Diane Francis: A federal government derelict in its duties – USA DAILY NEWS

Diane Francis: A federal government derelict in its duties

The ongoing Indigenous blockades bruises Canada’s image and is now causing serious damage in the form of layoffs, shortages and investor nervousness.

But Prime Minister Justin Trudeau still appears to have no grasp of what’s happened, much less how it should be resolved.

These road and railway blockades are not about protests or rights, but about lawlessness. This crisis is about leaderless drift, not just federally, but also among those who lead Canada’s 632 First Nations.

People simply protesting, and not causing property damage or disruption, are no problem and should be left alone. But those who are breaking the law by blocking roads or railways must be arrested or isolated until they desist and withdraw.

It’s also important to distinguish between the crisis in the Western Canada and the one in the east.

In British Columbia, the blockade over a proposed pipeline is not a national issue, but a local squabble between 20 Indigenous bands that have approved the Coastal GasLink pipeline project, and five hereditary chiefs of the Wet’suwet’en nation who claim jurisdiction over all 20 bands and their lands, which constitutes an area the size of Israel. There is absolutely no legal or constitutional basis for their audacious jurisdictional assertion. And there is absolutely no social or local political basis for them obstructing the 20 bands that approved the pipeline.

Protesters blockade CN Rail tracks in Vancouver, B.C., Saturday, Feb. 15, 2020.

Protesters blockade CN Rail tracks in Vancouver, B.C., Saturday, Feb. 15, 2020.

Darryl Dyck/The Canadian Press

Instead of standing down, the RCMP should secure the pipeline’s 670-kilometre route, so it can be completed, as authorized by courts. This should be done in collaboration with personnel drawn from the 20 First Nations that want the project completed, in order to give it more legitimacy.

The leaders who broke the law in the first place should face arrests, prosecutions and fines. But going forward, the 20 First Nations and the Wet’suwet’en should submit to arbitration to resolve their internal jurisdictional dispute, so this squabbling doesn’t recur.

The disruption in the east, on the other hand, involves blockages of railway lines near Belleville, Ont., and Montreal, which has caused widespread economic damage in the form of supply stoppages and hundreds of layoffs. That the federal government has not laid down the law already concerning the sabotage of a system that crosses provincial boundaries constitutes a total dereliction of duty.

Quebec Premier François Legault spoke with Ontario Premier Doug Ford this week and said in an interview that, “It’s up to Justin Trudeau to solve the problem. This is creating many inconveniences in Quebec and in Ontario. It does not concern Quebec, it does not concern Ontario, it concerns the federal government. It’s up to them to find the solution. It’s not our responsibility, Doug or myself, but we are suffering a lot.”

He’s right. The prime minister is missing in action — as usual.

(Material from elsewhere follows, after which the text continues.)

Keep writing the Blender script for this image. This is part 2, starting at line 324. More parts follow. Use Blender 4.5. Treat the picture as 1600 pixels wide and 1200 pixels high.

The prime minister is missing in action — as usual

The blockades in the east are not about a pipeline, but involve Indigenous radicals, mostly Mohawks, and a few environmental extremists. Both blockades are billed as actions taken in solidarity with the Wet’suwet’en, but this is bunk. Both are simply the intersection of criminal behaviour and opportunism.

Interestingly, the Tyendinaga Mohawks blocking the CN mainline in Belleville are not on their traditional territory (it’s Huron territory). They immigrated there in 1793 after they were expelled from the United States due to their support for the British during the American Revoluton. They were given a land grant, but some lands have been clawed back over the years and this has yet to be resolved.

But their grievance is unrelated to the issue in B.C. and those involved are holding Canada hostage without legal justification. And they will do so again and again. The same applies to the Kahnawake Mohawks, who are also obstructing rail traffic and are also in a legal battle over land.

It’s all complicated, but it’s also simple at the same time. Illegal is illegal and justice must be swift. As for band squabbles, they should be confined to the bands themselves, along with courts or arbitrators.

Until then, Canadians have neither peace, order or good government.